Como tal, uma comissão de Curitiba a reconheceu como Comunidade Quilombola da Sanga Funda. Com o título vieram promessas de mais terras, sementes gratuitas e outras prerrogativas oficiais de quilombo. Nem tudo saiu. Nem por isso Miro deprecia as vantagens de virar quilombola. "As pessoas, assim, nos tratam com mais consideração", ele afirma.
A picada corta o parque de um lado a outro, em menos de 4 quilômetros, a menor distância entre seus limites. Já se pensou em extirpar essa verruga florestal da unidade de conservação, encravada como está numa fronteira agrícola sempre em avanço. A demarcação definitiva a preservou. E a Linha Martins foi uma compensação, para calar as críticas de que o parque fica de costas para quem mora longe de seus portões.
Nisso, fracassou.

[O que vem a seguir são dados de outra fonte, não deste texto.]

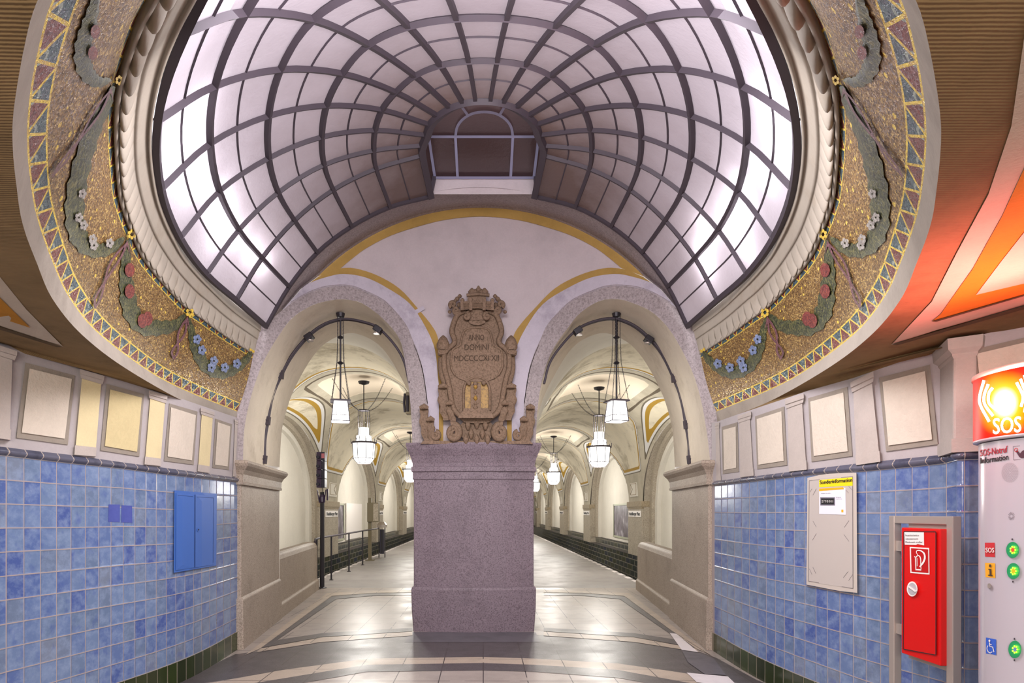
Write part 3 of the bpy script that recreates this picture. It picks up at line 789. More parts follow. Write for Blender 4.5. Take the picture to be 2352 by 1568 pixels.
# ------------------------------------------------------------------ front wall
wf = empty('wall_front', (0, 8.1, 0)); wf['kind'] = 'structure'
FL = [(558, 1062), (561, 986), (575, 916), (596, 852), (611, 819), (636, 777), (670, 731), (713, 703), (747, 692), (782, 687), (810, 690), (835, 698), (879, 731), (917, 777), (930, 830), (940, 900), (945, 960), (947, 1020)]
FR = [(1230, 1020), (1234, 947), (1242, 888), (1256, 834), (1276, 792), (1304, 753), (1332, 719), (1377, 691), (1422, 687), (1464, 700), (1501, 719), (1543, 764), (1588, 848), (1610, 918), (1624, 997), (1632, 1066)]
FLd = cr(FL, 4); FRd = cr(FR, 4)
R1o = [(649, 712), (668, 697), (700, 678), (740, 662), (782, 657), (812, 660), (840, 671), (868, 684), (891, 700), (930, 745), (947, 783), (960, 815), (972, 858), (982, 928), (984, 1020)]
R2o = [(690, 665), (710, 650), (754, 635), (790, 629), (840, 637), (891, 662), (942, 698), (978, 752), (999, 803), (1006, 867), (1008, 900), (1008, 1020)]
Go = [(730, 636), (760, 622), (782, 616), (815, 616), (866, 632), (917, 662), (958, 706), (992, 748), (1006, 777), (1014, 830), (1018, 900), (1018, 1020)]
def band(A, B, mat, name, front, back, side):
    A = cr(A, 4); B = cr(B, 4)
    if side > 0: A = np.array(mir(A)); B = np.array(mir(B))
    mb = MB(); slab(mb, [tuple(p) for p in A]+[tuple(p) for p in B[::-1]], wm, front, back, 14); return mb.obj(name, mat, wf)
# R1 + pier face region
edgeL = [(510, 1064), (518, 966), (525, 940), (540, 868), (556, 800), (580, 746), (606, 747)]
mb = MB(); slab(mb, edgeL+[tuple(p) for p in cr(R1o, 4)]+[tuple(p) for p in FLd[::-1]], wm, 0, None, 14); mb.obj('arch_face', M['greystone'], wf)
edgeR = [(1672, 1068), (1672, 968), (1666, 944), (1658, 880), (1645, 810), (1622, 752), (1600, 753)]
mb = MB(); slab(mb, edgeR+[tuple(p) for p in np.array(mir(cr(R1o, 4)))]+[tuple(p) for p in FRd], wm, 0, None, 14); mb.obj('arch_face', M['greystone'], wf)
for sd in (-1, 1):
    band(R1o, R2o, M['lilac'], 'arch_moulding', -.008, -.1, sd)
    A = cr(R1o[1:-1], 4); A = A if sd < 0 else np.array(mir(A)); mb = MB()
    for dd in (0, 5): stroke(mb, [(x, y-dd*.6) for x, y in A], 1.6, wm, .0, -.03, n=0)
    mb.obj('moulding_line', M['greystone'], wf)
    band(R2o, Go[:-1]+[(1018, 1020)], M['ochre'], 'ochre_band', -.045, -.12, sd)
arc_o = lambda x: 1001-math.sqrt(max(0, 524**2-(x-1105)**2)); 
xs = np.linspace(730, 1480, 60); top_o = [(x, arc_o(x)) for x in xs]
inn = [(782, 616), (811, 592), (841, 570), (890, 544), (943, 525), (1020, 505), (1105, 497)]; inn = inn+[(2210-x, y) for x, y in inn[::-1][1:]]
mb = MB(); slab(mb, top_o+[tuple(p) for p in cr(inn, 4)[::-1]], wm, -.045, -.12, 14); mb.obj('ochre_band', M['ochre'], wf)
GoR = mir(Go)
mb = MB(); slab(mb, [(x, y-2) for x, y in cr(inn, 3)]+[tuple(p) for p in np.array(GoR)[2:]+np.array((1, 1))]+[tuple(np.array(p)+np.array((-1, 1))) for p in Go[::-1][:-2]], wm, -.07, None, 14); mb.obj('tympanum', M['cream'], wf)
# repair patches where the ochre band is white
mb = MB(); slab(mb, [(953, 712), (972, 702), (976, 710), (957, 721)], wm, -.04, -.06, 0); mb.obj('plaster_patch', M['lilac'], wf)
# soffit between glass arc (Y=7.15) and the wall face
Sx = np.linspace(0, 1, 90); ga = []; sb = []
Scur = np.array([(608, 749), (649, 712), (690, 664)]+[(730, 635)]+[(x, arc_o(x)) for x in xs[1:-1]]+[(1478, 634)]+[(1518, 664), (1559, 712), (1597, 755)])
for t in Sx:
    x = 608+(1597-608)*t; R_ = 539; y = 969-math.sqrt(max(0, R_**2-(x-1102)**2)); ga.append(pY(x, y, 7.15))
    i = np.interp(t, np.linspace(0, 1, len(Scur)), range(len(Scur)));
Sr = resamp(Scur, 90); Gr = resamp([(x, 969-math.sqrt(539**2-(x-1102)**2)) for x in np.linspace(608, 1597, 300)], 90)
rows = []
for t in (0, .12, .5, .86, .9, .96, 1.0):
    r = []
    for g, s_ in zip(Gr, Sr):
        a = pY(g[0], g[1], 7.15); b = wm(s_[0], s_[1], -.04); p = a*(1-t)+b*t; r.append(p+Vector((0, 0, .02 if t == .9 else 0)))
    rows.append(r)
mb = MB(); mb.grid(rows); mb.obj('soffit', M['greystone'], wf, True)
# sill under crown window
mb = MB(); mb.add([pY(990, 446, 7.14), pY(1228, 446, 7.14), pY(1230, 411, 7.2), pY(995, 411, 7.2)], [(0, 1, 2, 3)]); mb.obj('window_sill', M['cream'], wf)
mb = MB(); mb.bar([pY(990, 447, 7.12), pY(996, 420, 7.16), pY(998, 410, 7.19)], .04, .05, (0, 1, 0)); mb.bar([pY(1227, 447, 7.12), pY(1230, 420, 7.16), pY(1229, 410, 7.19)], .04, .05, (0, 1, 0)); mb.obj('window_cheek', M['iron'], wf)
# intrados
BL = [(642, 1072), (646, 1001), (652, 965), (669, 909), (699.5, 848), (727.5, 807), (758, 781), (805, 764), (852, 779), (884, 806), (912, 850), (942, 909), (960, 965), (967, 1001), (974, 1072)]
BR = [(2192-x, y) for x, y in BL][::-1]
intr = {}
for nm_, Fd, B_ in (('L', FLd, BL), ('R', FRd, BR)):
    a = resamp(Fd, 60); b = resamp(cr(B_, 4), 60); rows = []
    for t in (0, .25, .5, .75, 1):
        rows.append([wm(p[0], p[1], 0)*(1-t)+pY(q[0], q[1], 9.1)*t for p, q in zip(a, b)])
    mb = MB(); mb.grid(rows); mb.obj('arch_intrados', M['jamb'], wf, True); intr[nm_] = rows
# back side of the front wall toward the platform, so no light leaks round it
mb = MB()
for nm_, B_ in (('L', BL), ('R', BR)):
    b = resamp(cr(B_, 4), 40); P = [pY(x, y, 9.1) for x, y in b]; mb.grid([P, [Vector((p.x, 9.1, 6.5)) for p in P]])
PL = pY(642, 1072, 9.1).x; PR = pY(BR[-1][0], 1072, 9.1).x; ML = pY(974, 1072, 9.1).x; MR = pY(BR[0][0], 1072, 9.1).x
for x0, x1, z0 in ((-7, PL, -1.5), (PR, 7, -1.5), (ML, MR, 2.2)): mb.add([(x0, 9.1, z0), (x1, 9.1, z0), (x1, 9.1, 6.5), (x0, 9.1, 6.5)], [(0, 1, 2, 3)])
mb.obj('platform_side', M['vwall'], wf)
# side piers
capprof = lambda z0, z1, z2: [(z1, .03), (z1+.03, .035), (z1+.035, .025), (z1+.12, .03), (z1+.17, .055), (z1+.215, .095), (z2-.035, .11), (z2-.01, .1), (z2, .085)]
for sd, nm_ in ((-1, 'L'), (1, 'R')):
    if sd < 0: plan = [(-3.35, 6.98), (-2.965, 7.04), (-2.925, 7.1), (-2.81, 7.1), (-3.045, 9.1), (-3.25, 9.1)]; plan = [(-2.99, 7.08), (-2.925, 7.08), (-2.815, 7.09), (-3.045, 9.1), (-3.25, 9.1)]
    else: plan = [(2.78, 7.06), (2.71, 7.06), (2.61, 7.07), (2.815, 9.1), (3.02, 9.1)]
    pr_ = empty('corner_pier', (plan[2][0], plan[2][1], 0), ('left' if sd < 0 else 'right')+' granite pier carrying the outer foot of the '+('left' if sd < 0 else 'right')+' arch beside the blue tiles', 'pier')
    mb = MB(); mb.prism(plan, [(0, .035), (.5, .03), (.575, .028), (.6, .0)]); mb.obj('base', M['sidepier'], pr_, bevel=.012)
    mb = MB(); mb.prism(plan, [(.59, .0), (1.93, .0)]); mb.obj('shaft', M['sidepier'], pr_, bevel=.012)
    mb = MB(); mb.prism(plan, capprof(0, 1.91, 2.19)); mb.obj('capital', M['sidepier'], pr_)
    # low parapet beyond
    x0, x1, x2 = (plan[3][0], None, None)
    sgn = sd
    pl = [(sgn*3.05 if sd < 0 else 2.83, 9.12), (-3.40 if sd < 0 else 3.16, 12.5), (-3.7 if sd < 0 else 3.46, 12.5), (-3.3 if sd < 0 else 3.1, 9.12)]
    pa = empty('parapet', (pl[0][0], pl[0][1], 0), 'low granite parapet with rounded top running from the '+('left' if sd < 0 else 'right')+' pier toward the platform edge', 'parapet')
    mb = MB(); mb.prism(pl, [(0, .03), (.2, .03), (.22, 0), (.88, 0), (.95, -.03), (.98, -.08)]); mb.obj('block', M['sidepier'], pa, bevel=.02)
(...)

Ela recebe raros visitantes. E da vizinhança, até hoje, não veio ninguém. Só o prefeito de São Miguel do Iguaçu passou por lá na inauguração, sem parar para ver o que havia além do pórtico. Miro, no entanto, mantém a picada pronta para o que der e vier. Aplica ao pé da letra o regulamento para grupos, mesmo se atende um visitante que lhe sugere, à falta de testemunhas, esquecer aquela história de calçar perneiras. É um mateiro cioso e tarimbado, que só conheceu o mato na Linha Martins. Mas vive num país que só consegue enxergá-lo como quilombola.